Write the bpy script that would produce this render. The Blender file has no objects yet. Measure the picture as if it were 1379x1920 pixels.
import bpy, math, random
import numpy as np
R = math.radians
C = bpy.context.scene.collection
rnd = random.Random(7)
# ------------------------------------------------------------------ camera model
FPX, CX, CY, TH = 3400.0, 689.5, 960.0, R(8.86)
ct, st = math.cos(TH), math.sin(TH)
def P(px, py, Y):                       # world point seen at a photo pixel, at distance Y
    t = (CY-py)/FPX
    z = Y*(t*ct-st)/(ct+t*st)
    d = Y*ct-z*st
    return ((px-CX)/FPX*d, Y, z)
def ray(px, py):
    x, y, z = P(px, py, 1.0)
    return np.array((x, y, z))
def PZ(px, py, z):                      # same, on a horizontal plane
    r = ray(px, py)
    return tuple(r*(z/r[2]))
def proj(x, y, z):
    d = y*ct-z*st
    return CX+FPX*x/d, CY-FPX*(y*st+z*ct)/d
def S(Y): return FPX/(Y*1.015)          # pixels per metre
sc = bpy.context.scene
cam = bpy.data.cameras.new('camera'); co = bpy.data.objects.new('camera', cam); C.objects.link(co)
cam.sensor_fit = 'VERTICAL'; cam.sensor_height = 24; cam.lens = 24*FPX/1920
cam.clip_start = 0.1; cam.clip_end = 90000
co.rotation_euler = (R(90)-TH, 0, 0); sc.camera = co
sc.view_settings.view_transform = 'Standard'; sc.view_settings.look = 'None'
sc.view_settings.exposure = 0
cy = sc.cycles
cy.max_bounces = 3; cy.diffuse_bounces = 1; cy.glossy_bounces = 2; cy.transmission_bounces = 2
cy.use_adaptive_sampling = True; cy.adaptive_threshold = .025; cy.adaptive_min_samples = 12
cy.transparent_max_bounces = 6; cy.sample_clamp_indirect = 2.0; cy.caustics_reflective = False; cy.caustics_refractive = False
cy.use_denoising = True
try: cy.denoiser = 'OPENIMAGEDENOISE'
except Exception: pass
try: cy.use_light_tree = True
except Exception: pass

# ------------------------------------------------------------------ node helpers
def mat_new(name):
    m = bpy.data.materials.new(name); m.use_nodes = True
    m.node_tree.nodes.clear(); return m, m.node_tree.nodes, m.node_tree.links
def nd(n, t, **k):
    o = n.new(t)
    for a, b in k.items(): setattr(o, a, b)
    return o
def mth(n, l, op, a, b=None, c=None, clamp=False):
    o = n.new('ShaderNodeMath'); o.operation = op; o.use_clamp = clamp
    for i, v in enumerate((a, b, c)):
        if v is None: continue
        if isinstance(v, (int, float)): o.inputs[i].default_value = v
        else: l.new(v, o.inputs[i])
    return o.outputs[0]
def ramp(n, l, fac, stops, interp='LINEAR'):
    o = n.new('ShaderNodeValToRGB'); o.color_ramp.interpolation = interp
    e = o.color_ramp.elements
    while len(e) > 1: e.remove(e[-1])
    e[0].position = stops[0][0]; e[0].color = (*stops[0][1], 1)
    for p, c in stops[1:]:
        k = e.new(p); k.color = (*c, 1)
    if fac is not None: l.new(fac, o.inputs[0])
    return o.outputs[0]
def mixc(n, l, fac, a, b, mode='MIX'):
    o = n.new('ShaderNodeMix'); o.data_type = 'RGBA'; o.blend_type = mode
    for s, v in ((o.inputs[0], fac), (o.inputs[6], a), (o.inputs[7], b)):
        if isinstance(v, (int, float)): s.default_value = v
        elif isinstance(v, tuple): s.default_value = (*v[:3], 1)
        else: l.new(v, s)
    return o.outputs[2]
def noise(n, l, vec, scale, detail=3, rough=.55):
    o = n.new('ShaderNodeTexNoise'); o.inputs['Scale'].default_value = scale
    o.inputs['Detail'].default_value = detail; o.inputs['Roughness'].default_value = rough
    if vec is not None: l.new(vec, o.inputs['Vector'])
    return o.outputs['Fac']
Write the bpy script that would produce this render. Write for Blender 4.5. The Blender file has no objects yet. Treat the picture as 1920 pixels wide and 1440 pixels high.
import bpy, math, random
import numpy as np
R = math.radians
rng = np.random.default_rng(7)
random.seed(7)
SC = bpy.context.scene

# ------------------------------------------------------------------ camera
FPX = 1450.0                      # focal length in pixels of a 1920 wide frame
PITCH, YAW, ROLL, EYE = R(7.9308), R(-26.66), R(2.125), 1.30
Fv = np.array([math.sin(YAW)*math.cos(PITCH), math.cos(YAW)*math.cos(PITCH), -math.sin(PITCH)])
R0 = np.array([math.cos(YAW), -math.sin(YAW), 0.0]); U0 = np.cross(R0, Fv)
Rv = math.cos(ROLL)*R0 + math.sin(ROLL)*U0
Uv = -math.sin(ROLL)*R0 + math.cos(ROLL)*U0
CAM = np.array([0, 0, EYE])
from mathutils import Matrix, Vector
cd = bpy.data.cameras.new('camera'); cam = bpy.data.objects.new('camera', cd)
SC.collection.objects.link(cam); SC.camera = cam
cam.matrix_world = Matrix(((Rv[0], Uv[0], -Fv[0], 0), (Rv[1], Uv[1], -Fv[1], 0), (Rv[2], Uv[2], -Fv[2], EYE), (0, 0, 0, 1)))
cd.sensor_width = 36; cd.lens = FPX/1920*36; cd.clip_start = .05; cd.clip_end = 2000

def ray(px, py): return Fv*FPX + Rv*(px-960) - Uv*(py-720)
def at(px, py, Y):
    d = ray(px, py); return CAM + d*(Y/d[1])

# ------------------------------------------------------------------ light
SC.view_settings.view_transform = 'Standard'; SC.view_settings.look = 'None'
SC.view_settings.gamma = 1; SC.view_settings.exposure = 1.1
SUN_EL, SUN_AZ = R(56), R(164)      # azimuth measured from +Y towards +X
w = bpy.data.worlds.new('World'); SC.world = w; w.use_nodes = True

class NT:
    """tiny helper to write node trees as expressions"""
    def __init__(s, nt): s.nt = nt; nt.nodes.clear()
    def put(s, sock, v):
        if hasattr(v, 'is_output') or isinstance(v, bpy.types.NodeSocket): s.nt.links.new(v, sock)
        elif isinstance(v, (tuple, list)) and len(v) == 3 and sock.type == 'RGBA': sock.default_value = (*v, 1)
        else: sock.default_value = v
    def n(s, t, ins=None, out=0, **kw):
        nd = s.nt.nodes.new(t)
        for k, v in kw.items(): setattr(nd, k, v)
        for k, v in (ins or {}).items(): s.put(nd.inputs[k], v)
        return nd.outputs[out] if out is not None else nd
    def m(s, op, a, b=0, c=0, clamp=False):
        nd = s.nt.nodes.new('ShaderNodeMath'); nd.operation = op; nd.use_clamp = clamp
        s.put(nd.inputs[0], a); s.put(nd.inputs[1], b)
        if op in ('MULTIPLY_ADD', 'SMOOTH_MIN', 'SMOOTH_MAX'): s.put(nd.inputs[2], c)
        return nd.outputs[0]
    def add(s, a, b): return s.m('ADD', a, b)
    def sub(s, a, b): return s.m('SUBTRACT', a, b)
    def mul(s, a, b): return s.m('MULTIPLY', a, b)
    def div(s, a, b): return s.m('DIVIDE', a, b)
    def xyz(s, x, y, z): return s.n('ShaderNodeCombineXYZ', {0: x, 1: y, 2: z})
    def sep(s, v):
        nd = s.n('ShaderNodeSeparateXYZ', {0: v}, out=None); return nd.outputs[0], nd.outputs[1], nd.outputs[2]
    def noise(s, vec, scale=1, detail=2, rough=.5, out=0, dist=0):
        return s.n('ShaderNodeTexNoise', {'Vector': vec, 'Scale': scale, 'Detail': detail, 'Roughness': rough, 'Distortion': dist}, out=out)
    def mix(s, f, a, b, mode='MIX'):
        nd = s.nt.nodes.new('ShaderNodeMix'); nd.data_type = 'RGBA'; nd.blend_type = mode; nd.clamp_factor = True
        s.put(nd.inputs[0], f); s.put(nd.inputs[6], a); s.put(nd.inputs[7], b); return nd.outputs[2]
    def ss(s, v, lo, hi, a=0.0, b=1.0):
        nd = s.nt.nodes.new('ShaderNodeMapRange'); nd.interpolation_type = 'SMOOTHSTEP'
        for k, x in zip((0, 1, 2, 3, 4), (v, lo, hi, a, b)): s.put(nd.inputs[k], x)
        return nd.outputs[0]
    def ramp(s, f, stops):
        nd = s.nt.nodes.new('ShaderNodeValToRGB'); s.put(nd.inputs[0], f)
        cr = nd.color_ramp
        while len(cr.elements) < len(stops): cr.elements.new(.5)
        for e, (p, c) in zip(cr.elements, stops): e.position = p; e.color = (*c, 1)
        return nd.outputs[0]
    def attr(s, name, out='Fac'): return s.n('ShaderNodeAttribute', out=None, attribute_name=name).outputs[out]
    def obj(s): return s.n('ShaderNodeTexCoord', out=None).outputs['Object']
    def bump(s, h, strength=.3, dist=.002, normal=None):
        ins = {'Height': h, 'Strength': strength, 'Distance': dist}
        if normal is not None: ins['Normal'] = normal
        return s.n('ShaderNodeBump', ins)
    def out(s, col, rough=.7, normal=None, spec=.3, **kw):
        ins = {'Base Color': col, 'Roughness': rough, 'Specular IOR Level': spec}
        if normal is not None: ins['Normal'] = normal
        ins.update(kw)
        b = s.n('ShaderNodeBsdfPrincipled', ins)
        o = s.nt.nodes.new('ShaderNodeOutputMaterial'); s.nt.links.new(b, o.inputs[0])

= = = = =

Which lines above contain "file"? Show each of them.

■ Written solution:
Write the bpy script that would produce this render. The Blender file has no objects yet. Measure the picture as if it were 1379x1920 pixels.
Write the bpy script that would produce this render. Write for Blender 4.5. The Blender file has no objects yet. Treat the picture as 1920 pixels wide and 1440 pixels high.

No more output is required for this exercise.